Since Israel's withdrawal from Lebanon six years ago, Hezbollah has raced like crazy to arm itself, becoming a frontline for Iran and a strategic threat to Israel. Its men have practiced on maps of Israel drawn in the sand, with the Iranian mantra of Israel's destruction etched on their banner. The question is what Israel's governments have done over the past six years to deal with this threat taking shape before their eyes.

Hezbollah has been sitting right on our border, close enough to see the whites of their eyes, kidnapping soldiers and engaging in provocations that have brought Israel to the point of bargaining over prisoner release deals. That in itself has been interpreted as weakness. Israel has been unforgivably negligent in allowing Hezbollah to breed and multiply, dig itself in and build up its arsenals.

The governments of Israel never anticipated that one fine day we would find ourselves in a frontal war with all of southern Lebanon. Otherwise, why wasn't the home front prepared for war? Why was there no assessment of how feisty Hezbollah would be in battle? Correct me if I'm wrong, but this is the first war in which we haven't seen meek Arab POWs in blindfolds and handcuffs. We are tangling here with soldiers who have been trained to fight to the death. What was Ehud Olmert thinking, in those Churchillian speeches of his, when he told us Hezbollah would think twice before firing missiles? Think twice? The very next morning, they launched 210.
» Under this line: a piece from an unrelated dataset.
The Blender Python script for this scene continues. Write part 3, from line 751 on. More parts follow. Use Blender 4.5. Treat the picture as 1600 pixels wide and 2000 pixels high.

The Hezbollah attack warranted a tough response. The question is what the objectives were when the fighting began to assume war proportions. Either the government didn't define its goals properly, or the army didn't deliver the goods. When you embark on the kind of comprehensive, all-out war that Olmert had in mind, you don't throw one shoe and then remember you should have thrown the other one, too.

The army has been activated in stages, maybe because our left-leaning defense minister was hesitant about a large-scale land offensive, or maybe because the army thought the job could be wrapped up by the air force destroying half of Lebanon. More than two weeks passed before the reserves were mobilized and a massive ground force was sent in to create a sterile zone wide enough for the day when a cease-fire goes into effect and a multinational force, in cooperation with the Lebanese Army, will take the torch from our hands.

No one is talking about victory. But with all the criticism of the media, the commentators and the military experts, it could be that we don't fully appreciate how powerfully Hezbollah has been hit, and what this will do in the long run to weaken it as Iran's frontline force against Israel.

This war is being waged in fits and starts, but for us it remains a justified war - as long as we end it as quickly as possible and stay on top, without sinking into the lethal quagmire of Lebanon.